By Greg Cushard and Michael Manis, Lockton

The environmental insurance marketplace has never seen more capacity and competition than now, yet changes are on the horizon for the underwriting and risk transfer mechanisms associated with underground storage tanks.

Just a year ago, there were nearly 20 qualified insurance companies aggressively writing these tanks. At renewal, coverage terms could be broadened, deductibles reduced and premiums held flat-a more impressive feat than on other lines of insurance due to the fact that the chance a tank will leak grows exponentially each year as tanks age.

Today, we see the market at the brink of change, especially when dealing with small portfolios with tanks more than 25 years old. Over the last few months, the industry has seen deductibles and premiums rise, with carriers looking to collateralize retentions and some insurance companies non-renewing their books of business. The writing of financial assurance for USTs is becoming more and more cumbersome.

UST2Owners and operators of newer tanks can still expect competitive renewals with affordable premiums and low deductibles. However, for older tank systems, deductibles can quickly grow more than $50,000 per claim and, in extreme cases, closer to $1 million per claim, requiring insureds to fully collateralize the deductible with an approved letter of credit.

 

What is Financial Assurance and Who Needs It?

The federal government, through the enforcement of the Environmental Protection Agency, requires owners or operators of USTs to evidence financial responsibility as outlined in the Code of Federal Regulations 40 CFR Part 280-282, 302. With some exceptions, USTs holding petroleum are subject to these financial responsibility requirements. Financial responsibility can be achieved through any one of the following mechanisms (see 40 CFR Part 280 Subpart H for more detail):

  • State financial assurance funds. If a state fund program is available and solvent, a formal review of its financials, fee schedules, reimbursement procedures, and claims handling process should take place. A complete list of states offering funds can be found at this website: http://www.epa.gov/oust/states/fndstatus.htm.
  • Insurance coverage through a private insurer
  • A guarantee for the coverage amount from another firm with whom you have a substantial business relationship. The provider of the guarantee has to pass one of the financial tests outlined in the Code of Federal Regulations, 40 CFR Part 280.
  • A surety bond
  • A letter of credit. These letters of credit are becoming increasingly popular as a mechanism of last resort for tanks well past their useful life.
  • Self-insurance. If an owner/operator has a strong balance sheet, it can prove financial responsibility by passing one of two financial tests as outlined in 40 CFR Part 280.95.
  • A trust fund. An owner or operator can set up a fully funded trust fund administered by a third party to demonstrate financial responsibility.
  • Other state methods. Less commonly used options may be approved by your state for compliance with financial responsibility.

 

What is Changing and Why?

While state funds have historically been a successful and reliable mechanism to rely on, more and more of state-managed funds are entering financial trouble.

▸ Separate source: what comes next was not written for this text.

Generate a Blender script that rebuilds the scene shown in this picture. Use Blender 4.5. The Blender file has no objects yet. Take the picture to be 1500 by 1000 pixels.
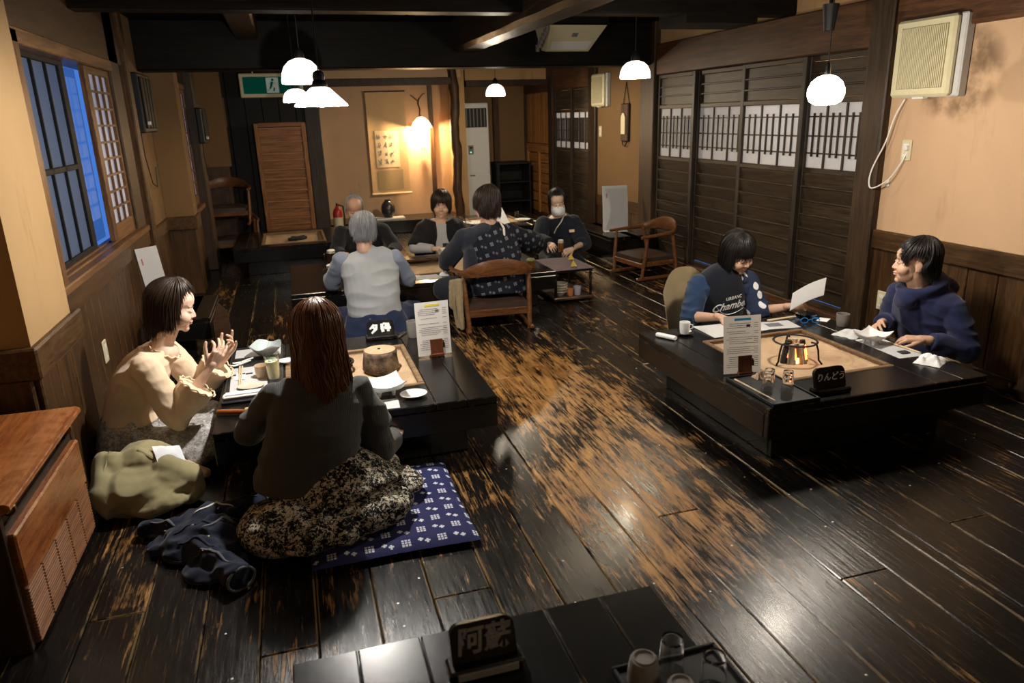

Many of these funds have simply run out of money and cannot keep up with the growing UST claims. When a state fund closes down, tank owners and operators can be left with unpaid invoices, sometimes amounting well into the tens of thousands. On top of these issues, state funds are based on a reimbursement principle (meaning tank owners and operators must first front the cost for claims and wait for the state to later reimburse them) and are often further limited to strict fee schedules that reduce the total reimbursement to a fraction of the total costs incurred.
As state funds close and old UST systems age, more and more insureds will be finding themselves with unexpected insurance premiums and growing deductibles or, worst-case scenario, uninsurable tanks.

USTOver the last decade, the private insurance marketplace has seen a number of carriers aggressively underwrite tank systems only to later pull out of the market a few years later due to growing losses. While a few have remained over the years, a number of markets struggle to write these risks profitably. It should be noted that a number of markets still aggressively target newer tanks, but the market shift towards those tanks 25 years and older is drastically changing.

Insurance companies are taking a more careful underwriting approach for those tanks more than 25 years old and trying to find a way to write them profitably.

Some of the more conservative insurance companies are reducing coverage and placing tank removal exclusion endorsements on policies, thus handcuffing insureds to their aging tanks.